Het wordt een bijzonder afscheid van ôzze Jack, mien breurke. Een bijzonder mens, een ‘mongooltje’. Direct achter ons zitten zijn vrienden en vriendinnen van het dagverblijf, ook allemaal even bijzonder. Op een groot scherm boven de kist verschijnen foto’s uit het toch wel vrolijke en welbestede leven van ôzze Jack. Een spreker leest voor wat hem de afgelopen week over het leven van ôzze Jack is verteld. Zijn begeleidster vertelt indrukwekkend hoe bijzonder het dagverblijf ruim 40 jaar van ôzze Jack heeft genoten. Zij besluit met persoonlijke citaten van zijn vrienden en vriendinnen. Elke naam en elk citaat wordt begeleid door een even persoonlijke snik, een luide roep of een huilbui. De zaal is ademloos, en ik betrap me erop dat ik veel te hard in mijn schone zakdoek zit te knijpen. Zijn nichtje Ruuth, eigenlijk de dochter van Jacks neef, vertelt met liefde en te ingehouden emotie wat Jack voor haar heeft betekent. Als ze zich richt tot de kist blijkt het ware verdriet om het verlies van haar Jack.
Zijn muziek, die van zijn eigen BZN, zorgt voor de hoognodige onderbrekingen. Goedgekozen momenten om emotioneel even tot rust te komen. Het is zover, we moeten definitief afscheid nemen van de tastbare Jack, alles wat nu nog rest zijn mooie herinneringen hoor ik de spreker zeggen. Iedereen loopt langs de kist, iedereen krijgt de kans om persoonlijk afscheid te nemen. Een bijzonder mens treedt resoluut naar voren. In keurig T-shirt en keurige korte broek, speciaal voor het afscheid van zijn Jack. Hij is bijzonder groot, en zijn te lange armen en slungelige benen maken hem nog meer bijzonder.

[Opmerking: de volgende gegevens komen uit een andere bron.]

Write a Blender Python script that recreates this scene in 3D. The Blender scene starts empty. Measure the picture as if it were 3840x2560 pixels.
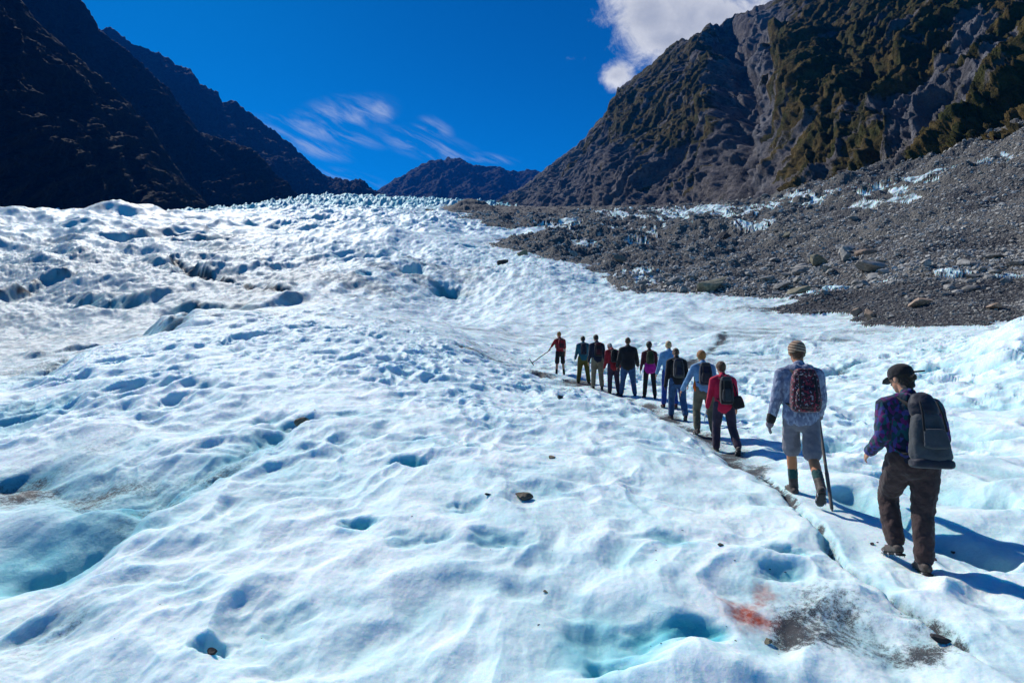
import bpy, bmesh, math, random
import numpy as np
from mathutils import Vector, Matrix
R = math.radians
random.seed(7)
scn = bpy.context.scene
COL = scn.collection
F, CX, CY, CZ = 1920.0, 1920.0, 1280.0, 2.1      # lens, image centre and eye height used to measure positions

# ---------------------------------------------------------------- camera, light, exposure
cam_d = bpy.data.cameras.new('camera'); cam = bpy.data.objects.new('camera', cam_d); COL.objects.link(cam)
cam_d.sensor_width = 36; cam_d.lens = 18.0; cam_d.clip_start = 0.1; cam_d.clip_end = 20000
cam.location = (0, 0, CZ); cam.rotation_euler = (R(90), 0, 0); scn.camera = cam
SUN_AZ, SUN_EL = R(-36), R(41)
sd = bpy.data.lights.new('sun', 'SUN'); sd.energy = 4.2; sd.angle = R(0.5); sd.color = (1.0, 0.972, 0.925)
so = bpy.data.objects.new('sun', sd); COL.objects.link(so)
sv = Vector((math.sin(SUN_AZ)*math.cos(SUN_EL), math.cos(SUN_AZ)*math.cos(SUN_EL), math.sin(SUN_EL)))
so.rotation_euler = sv.to_track_quat('Z', 'Y').to_euler(); so.location = (-40, 60, 80)
scn.view_settings.view_transform = 'Standard'; scn.view_settings.look = 'None'
scn.view_settings.exposure = 0.28; scn.view_settings.gamma = 1
scn.cycles.max_bounces = 6; scn.cycles.diffuse_bounces = 3; scn.cycles.volume_bounces = 0
scn.cycles.use_denoising = True

# ---------------------------------------------------------------- node helpers
class NT:
    def __init__(s, nt): s.nt = nt; s.nt.nodes.clear()
    def n(s, t, **k):
        nd = s.nt.nodes.new(t)
        for a, b in k.items(): setattr(nd, a, b)
        return nd
    def l(s, a, b): s.nt.links.new(a, b)
    def val(s, sock, v):
        if hasattr(v, 'is_linked') or isinstance(v, bpy.types.NodeSocket): s.l(v, sock)
        else: sock.default_value = v
    def math(s, op, a, b=0.0, c=0.0, clamp=False):
        m = s.n('ShaderNodeMath', operation=op, use_clamp=clamp)
        s.val(m.inputs[0], a); s.val(m.inputs[1], b)
        if op in ('MULTIPLY_ADD', 'SMOOTH_MIN', 'COMPARE'): s.val(m.inputs[2], c)
        return m.outputs[0]
    def mix(s, f, a, b, blend='MIX'):
        m = s.n('ShaderNodeMix', data_type='RGBA', blend_type=blend)
        s.val(m.inputs[0], f); s.val(m.inputs[6], c4(a)); s.val(m.inputs[7], c4(b))
        return m.outputs[2]
    def noise(s, vec, scale, detail=4, rough=0.5, dist=0.0, dim='3D'):
        m = s.n('ShaderNodeTexNoise'); m.inputs['Scale'].default_value = scale
        m.inputs['Detail'].default_value = detail; m.inputs['Roughness'].default_value = rough
        m.inputs['Distortion'].default_value = dist
        if vec is not None: s.l(vec, m.inputs['Vector'])
        return m.outputs[0]
    def ramp(s, f, a, b, lo=0.0, hi=1.0, smooth=True):
        m = s.n('ShaderNodeMapRange', interpolation_type='SMOOTHSTEP' if smooth else 'LINEAR')
        s.val(m.inputs[0], f); s.val(m.inputs[1], a); s.val(m.inputs[2], b); s.val(m.inputs[3], lo); s.val(m.inputs[4], hi)
        return m.outputs[0]
    def mapping(s, vec, scale=(1, 1, 1), rot=(0, 0, 0), loc=(0, 0, 0)):
        m = s.n('ShaderNodeMapping'); s.l(vec, m.inputs[0])
        m.inputs['Scale'].default_value = scale; m.inputs['Rotation'].default_value = rot; m.inputs['Location'].default_value = loc
        return m.outputs[0]
    def attr(s, name): return s.n('ShaderNodeAttribute', attribute_name=name).outputs['Fac']
    def bump(s, h, strength=0.5, dist=0.1, normal=None):
        m = s.n('ShaderNodeBump'); s.l(h, m.inputs['Height']); m.inputs['Strength'].default_value = strength
        m.inputs['Distance'].default_value = dist
        if normal is not None: s.l(normal, m.inputs['Normal'])
        return m.outputs[0]
def c4(c): return (*c, 1.0) if isinstance(c, tuple) and len(c) == 3 else c

# ---------------------------------------------------------------- sky
w = bpy.data.worlds.new('World'); scn.world = w; w.use_nodes = True
t = NT(w.node_tree)
sky = t.n('ShaderNodeTexSky', sky_type='NISHITA', sun_disc=False)
sky.sun_elevation = SUN_EL; sky.sun_rotation = SUN_AZ; sky.altitude = 1200; sky.air_density = 1.0; sky.dust_density = 0.3; sky.ozone_density = 3.0
geo = t.n('ShaderNodeTexCoord').outputs['Generated']
sep = t.n('ShaderNodeSeparateXYZ'); t.l(geo, sep.inputs[0])
deep = t.mix(t.ramp(sep.outputs[2], .12, .62), (0.004, 0.80, 1.48), (0.004, 0.55, 1.12))
tinted = t.mix(1.0, sky.outputs[0], deep, 'MULTIPLY')
ysafe = t.math('MAXIMUM', sep.outputs[1], 0.05)
U = t.math('DIVIDE', sep.outputs[0], ysafe); V = t.math('DIVIDE', sep.outputs[2], ysafe)   # gnomonic coordinates of the northern sky
def sky_blob(px, py, rx, ry, rot=0.0):
    u0, v0 = (px-CX)/F, (CY-py)/F
    du = t.math('SUBTRACT', U, u0); dv = t.math('SUBTRACT', V, v0)
    c, s_ = math.cos(rot), math.sin(rot)
    a = t.math('DIVIDE', t.math('ADD', t.math('MULTIPLY', du, c), t.math('MULTIPLY', dv, s_)), rx/F)
    b = t.math('DIVIDE', t.math('SUBTRACT', t.math('MULTIPLY', dv, c), t.math('MULTIPLY', du, s_)), ry/F)
    return t.math('SQRT', t.math('ADD', t.math('MULTIPLY', a, a), t.math('MULTIPLY', b, b)))
comb = t.n('ShaderNodeCombineXYZ'); t.l(U, comb.inputs[0]); t.l(V, comb.inputs[1])
uv = comb.outputs[0]
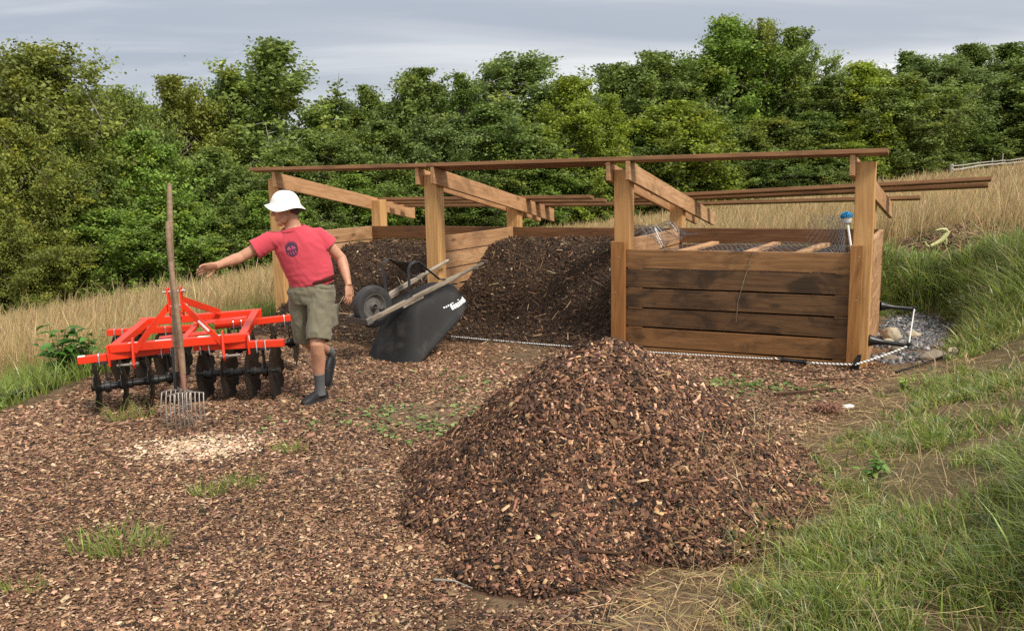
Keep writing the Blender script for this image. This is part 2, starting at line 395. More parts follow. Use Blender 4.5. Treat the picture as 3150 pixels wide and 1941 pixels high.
def build_ground():
    def axis(a, b, c, d, fine, far):
        near = np.arange(b, c+1e-6, fine)
        def out(s, e): # growing steps
            r = []; p = 0.0; st = fine
            while p < e: st = min(st*1.10, far); p += st; r.append(p)
            return np.array(r)
        L = b-out(b, b-a)[::-1]; Rr = c+out(c, d-c); return np.concatenate([L, near, Rr])
    xs = axis(-420, -5.2, 5.8, 420, .055, 22); ys = axis(-60, 2.2, 11.4, 620, .055, 22)
    X, Y = np.meshgrid(xs, ys); Z = ground(X, Y)
    V = np.stack([X, Y, Z], -1).reshape(-1, 3); nx, ny = len(xs), len(ys)
    i = np.arange(nx*ny).reshape(ny, nx)
    F = np.stack([i[:-1, :-1], i[:-1, 1:], i[1:, 1:], i[1:, :-1]], -1).reshape(-1, 4)
    me = np_mesh('ground', V, F)
    mu, gr, dr, gv, so_, pa = zones(X.ravel(), Y.ravel())
    a = me.attributes.new('zone', 'FLOAT_COLOR', 'POINT'); a.data.foreach_set('color', np.stack([mu, gr, dr, gv], -1).astype(np.float32).ravel())
    a = me.attributes.new('worn', 'FLOAT_COLOR', 'POINT'); a.data.foreach_set('color', np.stack([so_, pa, so_*0, so_*0+1], -1).astype(np.float32).ravel())
    m, t, b, _ = new_mat('ground_surface')
    tc = t.node('ShaderNodeTexCoord'); P = tc.outputs['Object']
    z = t.node('ShaderNodeAttribute', attribute_name='zone'); s = t.node('ShaderNodeSeparateColor'); t.link(z.outputs['Color'], s.inputs[0])
    w = t.node('ShaderNodeAttribute', attribute_name='worn'); s2 = t.node('ShaderNodeSeparateColor'); t.link(w.outputs['Color'], s2.inputs[0])
    big = t.noise(P, .9, 4); mid = t.noise(P, 9, 5, .62); fine = t.noise(P, 55, 4, .65)
    dirt = t.mix(t.sstep(mid, .3, .7), (.10, .066, .038), (.185, .128, .076)); dirt = t.mix(t.math('MULTIPLY', t.sstep(fine, .5, .75), .5), dirt, (.27, .20, .125))
    vo = t.node('ShaderNodeTexVoronoi'); t.link(t.scalevec(P, (1, 1.4, 1)), vo.inputs['Vector']); vo.inputs['Scale'].default_value = 62; vo.inputs['Randomness'].default_value = 1
    sc = t.node('ShaderNodeSeparateColor'); t.link(vo.outputs['Color'], sc.inputs[0])
    chips = t.ramp(sc.outputs[0], [(0, (.035, .02, .012)), (.35, (.10, .052, .027)), (.65, (.19, .105, .055)), (.88, (.30, .18, .095)), (1, (.46, .31, .18))])
    green = t.mix(mid, (.075, .072, .028), (.150, .112, .060)); green = t.mix(t.sstep(t.noise(P, 2.2, 5, .6), .42, .6), green, (.145, .100, .060)); green = t.mix(t.math('MULTIPLY', t.sstep(fine, .5, .7), .5), green, (.30, .235, .13))
    dry = t.mix(mid, (.20, .145, .065), (.36, .265, .125))
    gv = t.ramp(sc.outputs[1], [(0, (.05, .05, .055)), (.5, (.12, .12, .125)), (.9, (.25, .25, .25)), (1, (.45, .44, .42))])
    c = t.mix(s.outputs[0], dirt, chips); c = t.mix(t.math('MULTIPLY', s2.outputs[0], t.sstep(mid, .25, .6)), c, t.mix(.45, dirt, (.24, .185, .125)))
    c = t.mix(t.math('MULTIPLY', s2.outputs[1], .55), c, (.50, .34, .22))
    c = t.mix(s.outputs[1], c, green); c = t.mix(s.outputs[2], c, dry); c = t.mix(z.outputs['Alpha'], c, gv)
    t.link(c, b.inputs['Base Color']); b.inputs['Roughness'].default_value = .9; b.inputs['Specular IOR Level'].default_value = .15
    t.link(t.bump(t.math('ADD', t.math('MULTIPLY', mid, .6), fine), .8, .03), b.inputs['Normal'])
    o = link('ground', me, m, smooth=True); tag(o, kind='structure')
build_ground()

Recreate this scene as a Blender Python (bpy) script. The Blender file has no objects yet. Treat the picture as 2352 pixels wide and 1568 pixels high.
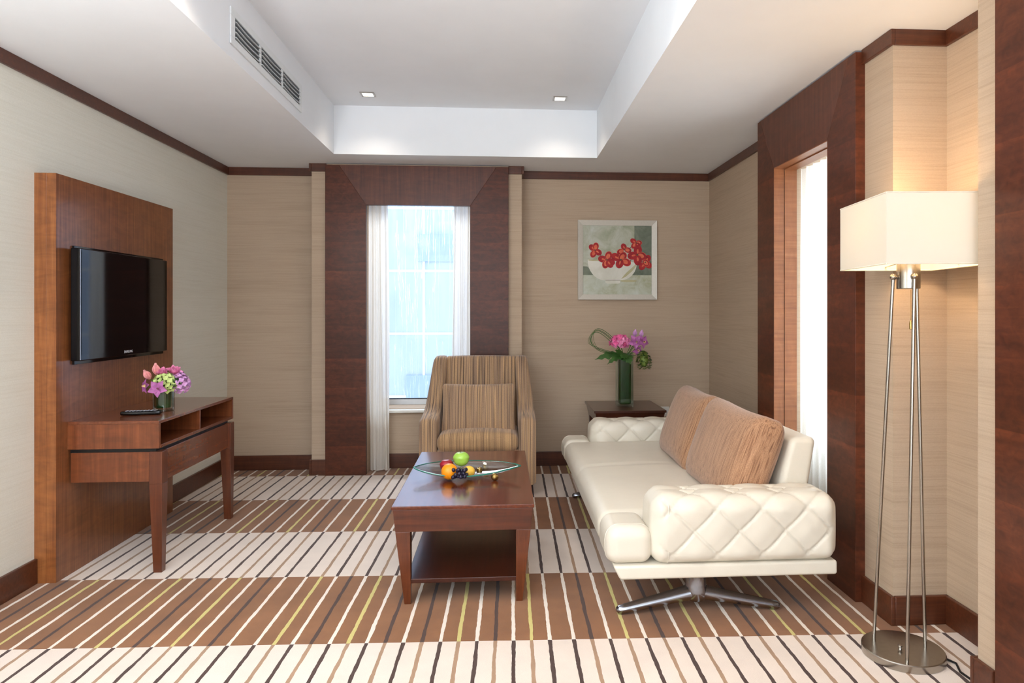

In zijn zeker niet verfijnde opengevouwen handen houdt hij teder en liefdevol een rode roos. Hij loopt vastbesloten op de kist af, remt kordaat en zijn armen en benen komen wat later tot stilstand dan zijn bovenlichaam. Zij deinen en slingeren nog even na, heel bijzonder, iedereen kijkt. Hij gaat strak in de houding staan. En héél langzaam buigt hij voorover, zijn armen strekken zich tergend langzaam boven de kist. De rode roos lijkt wel te zweven boven zijn prachtige handen. En plechtstatig langzaam laat hij zijn rode roos neerdalen op die witte rozenzee van zijn Jack. Hij recht zijn mooie liefdevolle lijf en beent met slingerpassen weg. De zaal breekt, en alweer betrap ik mezelf potdomme. Mijn schone zakdoek opengevouwen in mijn handen vangen de tranen op, die over mijn wangen biggelen.
Wat een bijzondere vent, wat een emotioneel afscheid. Daarom noem ik ze nou bijzondere mensen, en daarom was ôzze Jack ook zo’n bijzondere broer.